Its cosmopolitan credentials front and centre, the 71st Festival de Cannes opens on May 8th with Todos lo saben (Everybody Knows), a Spanish psychological thriller, directed by an Iranian and produced by a French company. After winning Best Actor and Best Screenplay with The Salesman in 2016, Asghar Farhadi returns to the Croisette with another tense, layered family-centric drama starring Penelope Cruz and Javier Bardem.
The press release pitch tells us the story “… follows Laura who travels with her family from Buenos Aires to the village where she was born, on a Spanish vineyard, to attend her sister’s wedding but unexpected events lead this gathering towards a crisis which exposes the hidden past of the family.”
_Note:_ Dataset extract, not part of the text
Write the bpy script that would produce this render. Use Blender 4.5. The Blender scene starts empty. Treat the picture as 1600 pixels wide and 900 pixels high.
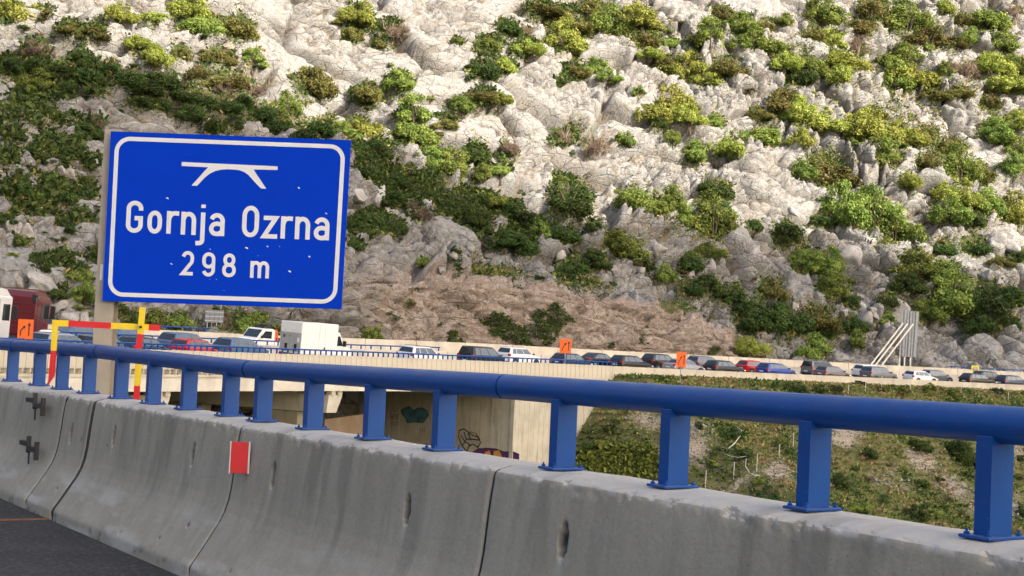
import bpy, math, random
import numpy as np
from mathutils import Vector, Matrix
from mathutils.bvhtree import BVHTree

# ------------------------------------------------------------------ camera, sky, sun, exposure
C = bpy.context.scene.collection
scn = bpy.context.scene
F = 2311.0                      # focal length in pixels of the 1600 px wide photograph
PITCH, ROLL = math.atan(100 / F), math.radians(2.55)
CAMZ = 1.56
cam_d = bpy.data.cameras.new('camera'); cam = bpy.data.objects.new('camera', cam_d); C.objects.link(cam)
cam_d.sensor_width = 36; cam_d.lens = F / 1600 * 36; cam_d.clip_end = 5000; cam_d.clip_start = 0.05
cam.matrix_world = Matrix.Translation((0, 0, CAMZ)) @ Matrix.Rotation(math.pi / 2 + PITCH, 4, 'X') @ Matrix.Rotation(ROLL, 4, 'Z')
scn.camera = cam
SUN_AZ = (0.72, -0.69)          # plan direction towards the sun
SUN_EL = math.radians(30)
w = bpy.data.worlds.new('World'); scn.world = w; w.use_nodes = True
nt = w.node_tree
sky = nt.nodes.new('ShaderNodeTexSky'); sky.sky_type = 'NISHITA'; sky.sun_disc = False
sky.sun_elevation = SUN_EL; sky.sun_rotation = math.atan2(SUN_AZ[0], SUN_AZ[1])
sky.air_density = 0.8; sky.dust_density = 7.0; sky.ozone_density = 0.6
nt.links.new(sky.outputs[0], nt.nodes['Background'].inputs[0]); nt.nodes['Background'].inputs[1].default_value = 0.15
sd = bpy.data.lights.new('sun', 'SUN'); sd.energy = 2.75; sd.angle = math.radians(0.5); sd.color = (1.0, 0.93, 0.80)
sun = bpy.data.objects.new('sun', sd); C.objects.link(sun)
tosun = Vector((SUN_AZ[0] * math.cos(SUN_EL), SUN_AZ[1] * math.cos(SUN_EL), math.sin(SUN_EL))).normalized()
sun.rotation_euler = tosun.to_track_quat('Z', 'Y').to_euler(); sun.location = tosun * 60
scn.view_settings.view_transform = 'Standard'; scn.view_settings.look = 'None'
scn.view_settings.exposure = 1.40; scn.view_settings.gamma = 1

rnd = random.Random(7)
CM = cam.matrix_world.copy(); CMi = CM.inverted()
def ray(px, py):
    v = CM.to_3x3() @ Vector(((px - 800) / F, (450 - py) / F, -1.0)); return v
def at(px, py, Y):
    v = ray(px, py); return Vector((0, 0, CAMZ)) + v * (Y / v.y)
def proj(p):
    q = CMi @ Vector(p); return 800 + F * q.x / -q.z, 450 - F * q.y / -q.z
def hor(px): return 550 + math.tan(ROLL) * (px - 800)

# ------------------------------------------------------------------ numpy noise
def _hash(ix, iy, seed):
    h = (ix.astype(np.int64) * 374761393 + iy.astype(np.int64) * 668265263 + seed * 974634777) & 0x7fffffff
    h = ((h ^ (h >> 13)) * 1274126177) & 0x7fffffff
    h = ((h ^ (h >> 16)) * 2246822519) & 0x7fffffff
    return ((h ^ (h >> 15)) & 0xffffff) / float(0xffffff)
def vnoise(x, y, seed=0):
    ix, iy = np.floor(x), np.floor(y); fx, fy = x - ix, y - iy
    fx = fx * fx * (3 - 2 * fx); fy = fy * fy * (3 - 2 * fy)
    a, b = _hash(ix, iy, seed), _hash(ix + 1, iy, seed); c, d = _hash(ix, iy + 1, seed), _hash(ix + 1, iy + 1, seed)
    return (a + (b - a) * fx) * (1 - fy) + (c + (d - c) * fx) * fy
def fbm(x, y, seed=0, o=4):
    r, a, t = 0, 1.0, 0
    for k in range(o):
        r = r + a * vnoise(x * 2 ** k + 17.3 * k, y * 2 ** k - 9.1 * k, seed + k); t += a; a *= .5
    return r / t
def voro(x, y, seed=0):
    ix, iy = np.floor(x), np.floor(y)
    F1 = np.full(x.shape, 9.); F2 = np.full(x.shape, 9.); idr = np.zeros(x.shape); tx = np.zeros(x.shape); ty = np.zeros(x.shape)
    for dx in (-1, 0, 1):
        for dy in (-1, 0, 1):
            cx, cy = ix + dx, iy + dy
            qx = cx + _hash(cx, cy, seed); qy = cy + _hash(cx, cy, seed + 5)
            d = np.hypot(qx - x, qy - y)
            near = d < F1
            F2 = np.where(near, F1, np.minimum(F2, d))
            idr = np.where(near, _hash(cx, cy, seed + 9), idr)
            tx = np.where(near, x - qx, tx); ty = np.where(near, y - qy, ty)
            F1 = np.where(near, d, F1)
    return F1, F2, idr, tx, ty
def sstep(a, b, x):
    t = np.clip((x - a) / (b - a), 0, 1); return t * t * (3 - 2 * t)

# ------------------------------------------------------------------ mesh helpers
class MB:
    def __init__(s): s.v = []; s.f = []; s.m = []
    def add(s, vs, fs, mi=0):
        n = len(s.v); s.v += [tuple(p) for p in vs]; s.f += [tuple(i + n for i in f) for f in fs]; s.m += [mi] * len(fs); return s
    def box(s, c, d, M=None, mi=0, ch=0.0):
        x, y, z = d[0] / 2, d[1] / 2, d[2] / 2
        if ch <= 0:
            vs = [Vector((sx * x, sy * y, sz * z)) for sz in (-1, 1) for sy in (-1, 1) for sx in (-1, 1)]
            fs = [(0, 2, 3, 1), (4, 5, 7, 6), (0, 1, 5, 4), (2, 6, 7, 3), (0, 4, 6, 2), (1, 3, 7, 5)]
        else:
            vs = []; 
            for sz, k in ((-1, ch), (-1, 0), (1, 0), (1, ch)):
                zz = sz * (z if k else z - ch)
                for (sx, sy) in ((-1, -1), (1, -1), (1, 1), (-1, 1)):
                    vs.append(Vector((sx * (x - k), sy * (y - k), zz)))
            fs = [(3, 2, 1, 0), (12, 13, 14, 15)]
            for r in range(3):
                for i in range(4):
                    fs.append((r * 4 + i, r * 4 + (i + 1) % 4, r * 4 + 4 + (i + 1) % 4, r * 4 + 4 + i))
        if M: vs = [M @ v for v in vs]
        return s.add([v + Vector(c) for v in vs], fs, mi)
    def beam(s, a, b, wd, ht, mi=0, up=(0, 0, 1)):
        a, b = Vector(a), Vector(b); d = (b - a); L = d.length; d.normalize()
        u = Vector(up); r = d.cross(u)
        if r.length < 1e-4: r = d.cross(Vector((1, 0, 0)))
        r.normalize(); u = r.cross(d)
        M = Matrix((r, d, u)).transposed()
        return s.box((a + b) / 2, (wd, L, ht), M, mi)
    def tube(s, pts, r, n=12, mi=0, cap=True):
        pts = [Vector(p) for p in pts]; rs = r if isinstance(r, (list, tuple)) else [r] * len(pts)
        base = len(s.v); vs = []; fs = []
        for i, p in enumerate(pts):
            d = (pts[min(i + 1, len(pts) - 1)] - pts[max(i - 1, 0)]).normalized()
            a = d.cross(Vector((0, 0, 1)));
            if a.length < 1e-3: a = d.cross(Vector((1, 0, 0)))
            a.normalize(); b = a.cross(d)
            for k in range(n):
                t = 2 * math.pi * k / n; vs.append(p + (a * math.cos(t) + b * math.sin(t)) * rs[i])
        for i in range(len(pts) - 1):
            for k in range(n):
                fs.append((i * n + k, i * n + (k + 1) % n, (i + 1) * n + (k + 1) % n, (i + 1) * n + k))
        if cap: fs += [tuple(range(n))[::-1], tuple((len(pts) - 1) * n + k for k in range(n))]
        return s.add(vs, fs, mi)
    def prism(s, poly, a, b, axis='y', mi=0):
        """poly in two coordinates, extruded between a and b on the third axis"""
        def P(u, v, t): return {'y': (u, t, v), 'x': (t, u, v), 'z': (u, v, t)}[axis]
        n = len(poly); vs = [P(u, v, a) for u, v in poly] + [P(u, v, b) for u, v in poly]
        fs = [tuple(range(n)), tuple(range(n, 2 * n))[::-1]] + [(i, i + n, (i + 1) % n + n, (i + 1) % n) for i in range(n)]
        return s.add(vs, fs, mi)
    def build(s, name, mat, parent=None, smooth=False, world=False, angle=None):
        vs = s.v
        if world and parent is not None:
            L = parent.location; vs = [(p[0] - L.x, p[1] - L.y, p[2] - L.z) for p in vs]
        me = bpy.data.meshes.new(name); me.from_pydata(vs, [], s.f)
        mats = mat if isinstance(mat, (list, tuple)) else [mat]
        for m in mats: me.materials.append(m)
        if len(mats) > 1: me.polygons.foreach_set('material_index', s.m)
        if smooth: me.polygons.foreach_set('use_smooth', [True] * len(s.f))
        me.update()
        o = bpy.data.objects.new(name, me); C.objects.link(o)
        if parent is not None: o.parent = parent
        if smooth and angle: 
            try: me.set_sharp_from_angle(angle=math.radians(angle))
            except Exception: pass
        return o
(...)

“This is Asghar Farhadi’s most ambitious film yet” recounts French producer Alexandre Mallet-Guy of Memento Films who also produced Farhadi’s two previous films. “Everybody Knows is not only a gripping thriller with multiple twists, but also an amazing ensemble portrait dominated by the performances of Penélope Cruz, Javier Bardem and Ricardo Darín. Moving from Tehran to the Spanish countryside, Asghar Farhadi has lost none of his incredible talent as an observer of the human soul, which twice earned him the Academy Award® for Best Foreign Language Film for A Separation in 2012 and The Salesman in 2017.”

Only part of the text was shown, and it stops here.